Raising Someone Else’s Baby // by Carmel Dean
Composer Carmel Dean takes a seat on the other side of the piano for the first time.
There have been a few moments throughout my career where I’ve had the feeling of being exactly where I am supposed to be. One was sitting at the piano in the rehearsal room for the musical If/Then, teaching Tom Kitt’s beautiful and intricate score to a room full of incredible Broadway singers. Another was standing onstage stomping my foot to Green Day’s American Idiot with an 8-piece rock band. And another, very early on in my career, was creating a vocal arrangement for William Finn’s “I Love You Song” from The 25th Annual Putnam County Spelling Bee and hearing three glorious voices sing it for the very first time, and seeing Bill beam with satisfaction. I had something to offer, I was contributing my skills, and I was helping to create something artistically satisfying.

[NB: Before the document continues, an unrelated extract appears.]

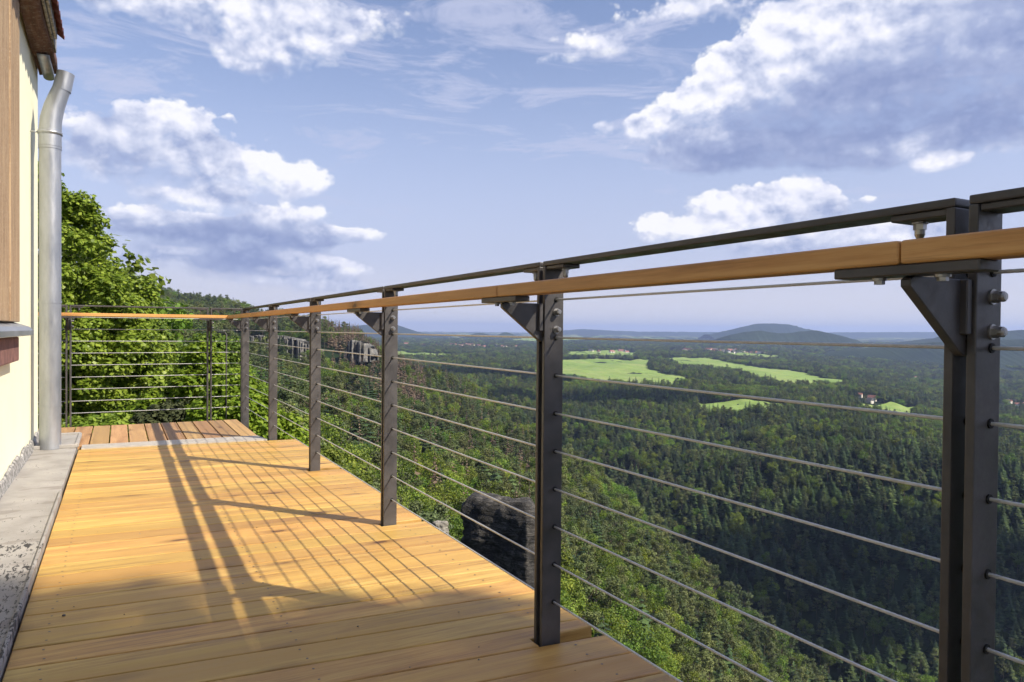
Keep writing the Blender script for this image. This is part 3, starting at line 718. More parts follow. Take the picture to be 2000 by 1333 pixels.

And yet despite these incredible moments, there came a time, about ten years into my career, when I realized two things: first, I was essentially “babysitting” other people’s creations. You see, even with all of these amazing opportunities I’ve had and the incredible people I’ve collaborated with, it was always my job to take care of someone else’s baby. The role of the music director and arranger is primarily interpretative. You are given someone else’s music and you nurture it (oftentimes over a period of many years). You teach it to singers, you add arrangements and orchestrations (which by its nature is expanding upon the music that was already there), and you then play and/or conduct it for audiences, bringing it to life night after night. You are raising that baby as if it were your own…but it was born of someone else’s vision. Despite your creative input, despite how satisfying, rewarding, and exciting it can be, it is ultimately still someone else’s creation. Someone else’s voice. Someone else’s baby. And the second and perhaps more important thing that I realized was that I, Carmel Dean, musician, artist, human…had something of my OWN to say.
It wasn’t until the fall of 2018 when I was sitting in a room at Clinton Cameo Studios on 43rd Street, rehearsing my first musical Renascence, that I realized the subtle—yet enormous—difference between the role I had been undertaking and the one I was now stepping into. Someone in the cast asked me a question about a compositional choice I had made, and for the first time EVER I didn’t have to have a lightning fast inner dialogue consisting of “what does the composer want?—what does the director want?—what is best for the singers?” Now, as the composer, there was no one else I had to take care of before giving my answer. I was the sole parent. Only I knew what my music needed to be in that very moment. I had the finite answer. I was getting to use my voice to put my, not someone else’s, music into the world. And how apropos: Renascence means “revival, renewal, rebirth.” I was giving birth to my very own baby.
I was EXACTLY where I was meant to be.